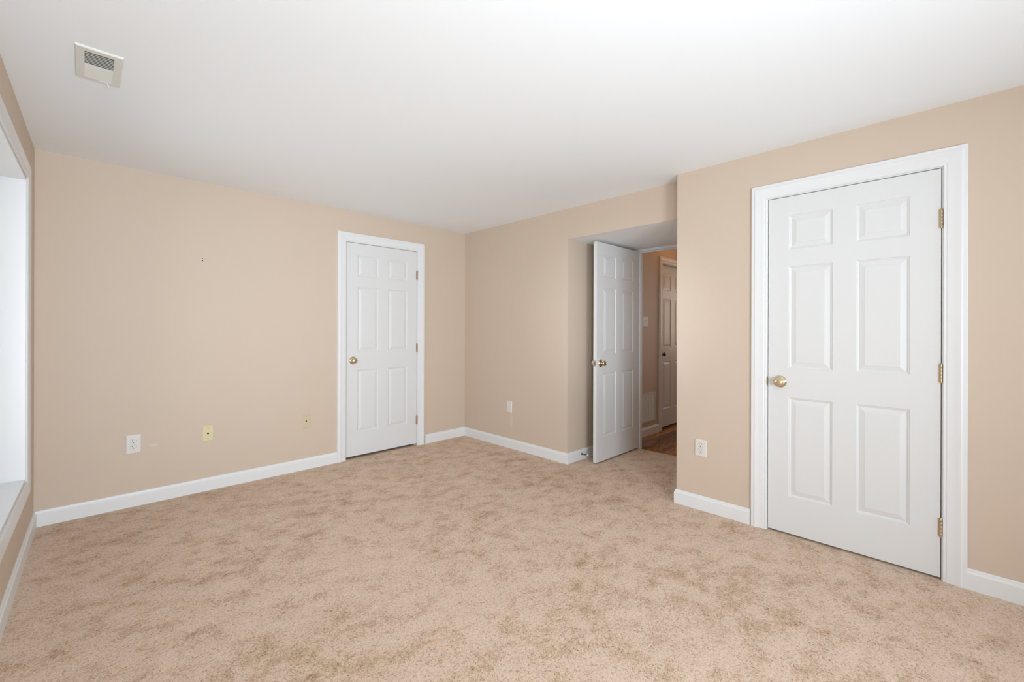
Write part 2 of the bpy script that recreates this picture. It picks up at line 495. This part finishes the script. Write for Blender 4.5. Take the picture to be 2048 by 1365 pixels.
def door(name, loc, rz, label, z0, hinges=True, jamb=True, latch=False, knob_back=False, knob_mat=None, knob_z=0.913):
    """root empty at the latch-side floor corner of the door's face"""
    r = tag(empty(name, loc, rz), label, 'door', kind='structure')
    s = obj('slab', door_slab_bm(), M['door'], r, smooth=True, angle=5)
    s.location = (0, 0, z0)
    add_knob(s, 0.064, knob_z, mat=knob_mat)
    if knob_back: add_knob(s, 0.064, knob_z, back=True)
    if latch:
        bm = boxes((-0.0016, 0.0004, DT / 2 - 0.0125, DT / 2 + 0.0125, knob_z - 0.028, knob_z + 0.028))
        lp = obj('latch_plate', bm, M['nickel'], s, bevel=0.0005)
        bm = bmesh.new(); box(bm, -0.011, 0.0, DT / 2 - 0.006, DT / 2 + 0.006, knob_z - 0.009, knob_z + 0.009)
        obj('latch_bolt', bm, M['steel'], lp, bevel=0.002)
    if hinges:
        for hz in (0.249, 1.015, 1.784): add_hinge(s, DW + 0.0015, -0.0050, hz, M['hinge'])
    return r


door('door_1', (CX + 0.003, -3.198, 0), -PI / 2, 'large white six panel door at the right with brass knob', 0.012)
door('door_2', (-1.415 + 0.002, 0.003, 0), 0, 'closed white six panel door in the long far wall', 0.025)
door('door_3', (0.174, -1.712, 0), 0, 'white six panel door standing open in the alcove', 0.014, hinges=False, latch=True, knob_back=True)
door('door_4', (1.893, -1.450, 0), 0, 'dim white six panel door partly seen down the hall', 0.018, hinges=False, knob_mat=M['bronze'])
bpy.data.objects['door_3'].children[0]
# small dark nick low on the open door
bm = bmesh.new(); lathe(bm, [(0, 0.0012), (0.003, 0.0010), (0.0034, 0), (0, 0)], Matrix.Translation((0.108, 0.0, 0.055)) @ Matrix.Rotation(PI / 2, 4, 'X'), 12)
obj('bumper_mark', bm, M['steel'], bpy.data.objects['door_3'].children[0])

# jambs with stops and casings; local a = along the wall
def frame(nm_j, nm_c, xf, a0, a1, zt, cw, lab_j, lab_c, depth=0.11, stop_at=0.041, top_only=False, casing=True, inward=1):
    bm = bmesh.new(); jt = 0.016
    def bx(p0, p1, z0, z1, d0, d1): box(bm, p0, p1, z0, z1, -d1, -d0)
    bx(a0 - jt, a0, -0.003, zt + jt, 0.0, depth); bx(a1, a1 + jt, -0.003, zt + jt, 0.0, depth); bx(a0, a1, zt, zt + jt, 0.0, depth)
    st = 0.011
    bx(a0, a0 + st, -0.003, zt, stop_at, stop_at + 0.03); bx(a1 - st, a1, -0.003, zt, stop_at, stop_at + 0.03); bx(a0 + st, a1 - st, zt - st, zt, stop_at, stop_at + 0.03)
    j = struct(nm_j, bm, M['trim'], lab_j, 'door frame', xf=xf.copy())
    if casing:
        bm = casing_u(a0 - 0.005, a1 + 0.005, zt + 0.005, cw)
        struct(nm_c, bm, M['trim'], lab_c, 'door casing', xf=xf.copy(), smooth=True, angle=12)
    return j


# closet wall: a = -y
xfC = plane_xf((CX, 0, 0), (0, -1, 0), (-1, 0, 0))
frame('trim_1', 'trim_2', xfC, 3.1945, 3.9655, 2.049, 0.084, 'white jamb around the large right door', 'white moulded casing around the large right door')
bm = bmesh.new()
box(bm, 3.1945 - 0.0004, 3.1945 + 0.0012, 0.893, 0.951, -0.030, 0.0005)
box(bm, 3.1905, 3.1950, 0.900, 0.944, -0.002, 0.0014)
sp = obj('strike_plate', bm, M['hinge'], None, xf=xfC.copy())
sp.parent = bpy.data.objects['trim_1']
# far wall: a = x
xfA = plane_xf((0, 0, 0), (1, 0, 0), (0, -1, 0))
frame('trim_3', 'trim_4', xfA, -1.4170, -0.6455, 2.062, 0.081, 'white jamb around the far wall door', 'white moulded casing around the far wall door')
# hall door
xfH = plane_xf((0, -1.49, 0), (1, 0, 0), (0, -1, 0))
frame('trim_5', 'trim_6', xfH, 1.890, 2.660, 2.056, 0.074, 'white jamb around the hall door', 'white casing around the dim hall door', stop_at=0.077, depth=0.11)
# doorway into the hall: jamb liner with stop, thin head trim against the soffit
bm = bmesh.new()
box(bm, 0.945, 0.988, -1.722, -1.704, -0.004, 2.066)
box(bm, 0.945, 0.988, -2.507, -2.489, -0.004, 2.066)
box(bm, 0.945, 0.988, -2.489, -1.722, 2.048, 2.066)
box(bm, 0.970, 0.988, -2.489, -1.722, 2.038, 2.048)
struct('trim_7', bm, M['trim'], 'white jamb of the doorway from alcove to hall', 'door frame', bevel=0.001)
bm = boxes((0.938, 0.9518, -2.56, -1.7025, 2.052, 2.0695))
box(bm, 0.943, 0.9518, -1.7035, -1.640, -0.003, 2.0695)
struct('trim_8', bm, M['trim'], 'thin white head trim between alcove soffit and hall doorway', 'door casing')

# ------------------------------------------------------------------ window recess in the left wall
xfL = LEFT @ Matrix(((0, 0, 1, 0), (1, 0, 0, 0), (0, 1, 0, 0), (0, 0, 0, 1)))   # (a = local y, z, proud)
bm = bmesh.new()
pth = [(wy1, wz0), (wy1, wz1), (wy0, wz1), (wy0, wz0)]
sweep(bm, pth, [(u * 1.0 + 0.004, v) for u, v in CASING], closed=True, side=-1)
struct('trim_9', bm, M['trim'], 'white moulded casing around the window recess in the left wall', 'window casing', xf=xfL.copy(), smooth=True, angle=12)
bm = bmesh.new(); t = 0.012; dp = 0.30
box(bm, wy1 - t, wy1, wz0, wz1, -dp, 0.004); box(bm, wy0, wy0 + t, wz0, wz1, -dp, 0.004)
box(bm, wy0 + t, wy1 - t, wz1 - t, wz1, -dp, 0.004); box(bm, wy0 + t, wy1 - t, wz0, wz0 + t, -dp, 0.004)
struct('trim_10', bm, M['trim'], 'white lining and sill of the deep window recess', 'window jamb', xf=xfL.copy())


def window(name, xf, a0, a1, z0, z1, d, label, nx=2):
    """sash frame with mullions and panes, set at depth d behind the wall face"""
    bm = bmesh.new(); w = 0.05
    box(bm, a0, a1, z0, z0 + w, -d - 0.04, -d); box(bm, a0, a1, z1 - w, z1, -d - 0.04, -d)
    box(bm, a0, a0 + w, z0 + w, z1 - w, -d - 0.04, -d); box(bm, a1 - w, a1, z0 + w, z1 - w, -d - 0.04, -d)
    cuts = [a0 + w]
    for k in range(1, nx):
        c = a0 + (a1 - a0) * k / nx
        box(bm, c - 0.025, c + 0.025, z0 + w, z1 - w, -d - 0.04, -d); cuts += [c - 0.025, c + 0.025]
    cuts.append(a1 - w)
    f = struct(name, bm, M['trim'], label, 'window', xf=xf.copy())
    for k in range(nx):
        bm = boxes((cuts[2 * k], cuts[2 * k + 1], z0 + w, z1 - w, -d - 0.024, -d - 0.018))
        bmesh.ops.transform(bm, matrix=xf, verts=bm.verts)
        obj('pane', bm, M['glass'], f)
    return f


window('window_1', xfL, wy0 + t, wy1 - t, wz0 + t, wz1 - t, 0.30, 'white framed window at the back of the left wall recess', 2)
xfN = plane_xf((0, NEAR, 0), (1, 0, 0), (0, 1, 0))
window('added_window', xfN, -1.95, -0.35, 0.70, 2.00, 0.06, 'added white framed window in the wall behind the camera', 3)  # added unseen window, opening for the fill light outside it

# ------------------------------------------------------------------ wall plates (local: x across, z up, face towards -y)
def disc_bm(cx, cz, r, y0, y1, flat=0.0, seg=28):
    """short cylinder along y; flat > 0 cuts the top and bottom (receptacle face)"""
    bm = bmesh.new(); a = []
    for y in (y0, y1):
        ring = []
        for k in range(seg):
            x, z = r * math.cos(2 * PI * k / seg), r * math.sin(2 * PI * k / seg)
            if flat: z = max(-flat, min(flat, z))
            ring.append(bm.verts.new((cx + x, y, cz + z)))
        a.append(ring)
    for k in range(seg): bm.faces.new([a[0][k], a[0][(k + 1) % seg], a[1][(k + 1) % seg], a[1][k]])
    bm.faces.new(a[0]); bm.faces.new(a[1])
    return bm


def plate_bm(w, h, t=0.006):
    bm = bmesh.new(); e = 0.005
    rings = []
    for off, y in ((0, 0.0), (0, -t * 0.35), (e * 0.4, -t * 0.8), (e, -t)):
        rings.append([bm.verts.new((sx * (w / 2 - off), y, sz * (h / 2 - off))) for sx, sz in ((-1, -1), (1, -1), (1, 1), (-1, 1))])
    for a, c in zip(rings, rings[1:]):
        for k in range(4): bm.faces.new([a[k], a[(k + 1) % 4], c[(k + 1) % 4], c[k]])
    bm.faces.new(rings[0]); bm.faces.new(rings[-1])
    return bm


def screw(parent, x, z, y, mat, r=0.0032):
    obj('screw', disc_bm(x, z, r, y, y - 0.0012, seg=12), mat, parent)


def outlet(loc, rz, w, h, label, slots=True, group=None, name='electrical_outlet', cat='outlet'):
    r = tag(empty(name, loc, rz), label, cat, group)
    obj('cover_plate', plate_bm(w, h), M['plate'], r)
    for dz in (0.0195, -0.0195):
        f = obj('receptacle', disc_bm(0, dz, 0.0172, -0.0055, -0.0078, flat=0.0142), M['plate'], r)
        rim = obj('rim', disc_bm(0, dz, 0.0182, -0.0055, -0.0062, flat=0.0152), M['rim'], f)
        if slots:
            bm = bmesh.new()
            box(bm, -0.0078, -0.0052, -0.0082, -0.0077, dz + 0.0005, dz + 0.0095)
            box(bm, 0.0052, 0.0078, -0.0082, -0.0077, dz + 0.0015, dz + 0.0085)
            b2 = disc_bm(0, dz - 0.0075, 0.0034, -0.0077, -0.0083, seg=14)
            me = bpy.data.meshes.new('tmp'); b2.to_mesh(me); b2.free(); bm.from_mesh(me); bpy.data.meshes.remove(me)
            obj('slots', bm, M['dark'], f)
    screw(r, 0, 0, -0.0058, M['plate'])
    return r


M['rim'] = simple('shadowed_plastic_gap', (0.34, 0.31, 0.28), 0.6)
outlet((-2.926, 0, 0.433), 0, 0.080, 0.130, 'white duplex outlet with oversized plate near the left corner of the far wall')
outlet((CX, -2.786, 0.425), -PI / 2, 0.080, 0.117, 'white duplex outlet left of the large right door')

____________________

Only the lines from the start of the material through the line containing "bm, M['steel'], bpy.data.objects['door_3'].children[0])" should be transcribed. Pictures stay out.

> ANSWER BELOW
Write part 2 of the bpy script that recreates this picture. It picks up at line 495. This part finishes the script. Write for Blender 4.5. Take the picture to be 2048 by 1365 pixels.
def door(name, loc, rz, label, z0, hinges=True, jamb=True, latch=False, knob_back=False, knob_mat=None, knob_z=0.913):
    """root empty at the latch-side floor corner of the door's face"""
    r = tag(empty(name, loc, rz), label, 'door', kind='structure')
    s = obj('slab', door_slab_bm(), M['door'], r, smooth=True, angle=5)
    s.location = (0, 0, z0)
    add_knob(s, 0.064, knob_z, mat=knob_mat)
    if knob_back: add_knob(s, 0.064, knob_z, back=True)
    if latch:
        bm = boxes((-0.0016, 0.0004, DT / 2 - 0.0125, DT / 2 + 0.0125, knob_z - 0.028, knob_z + 0.028))
        lp = obj('latch_plate', bm, M['nickel'], s, bevel=0.0005)
        bm = bmesh.new(); box(bm, -0.011, 0.0, DT / 2 - 0.006, DT / 2 + 0.006, knob_z - 0.009, knob_z + 0.009)
        obj('latch_bolt', bm, M['steel'], lp, bevel=0.002)
    if hinges:
        for hz in (0.249, 1.015, 1.784): add_hinge(s, DW + 0.0015, -0.0050, hz, M['hinge'])
    return r


door('door_1', (CX + 0.003, -3.198, 0), -PI / 2, 'large white six panel door at the right with brass knob', 0.012)
door('door_2', (-1.415 + 0.002, 0.003, 0), 0, 'closed white six panel door in the long far wall', 0.025)
door('door_3', (0.174, -1.712, 0), 0, 'white six panel door standing open in the alcove', 0.014, hinges=False, latch=True, knob_back=True)
door('door_4', (1.893, -1.450, 0), 0, 'dim white six panel door partly seen down the hall', 0.018, hinges=False, knob_mat=M['bronze'])
bpy.data.objects['door_3'].children[0]
# small dark nick low on the open door
bm = bmesh.new(); lathe(bm, [(0, 0.0012), (0.003, 0.0010), (0.0034, 0), (0, 0)], Matrix.Translation((0.108, 0.0, 0.055)) @ Matrix.Rotation(PI / 2, 4, 'X'), 12)
obj('bumper_mark', bm, M['steel'], bpy.data.objects['door_3'].children[0])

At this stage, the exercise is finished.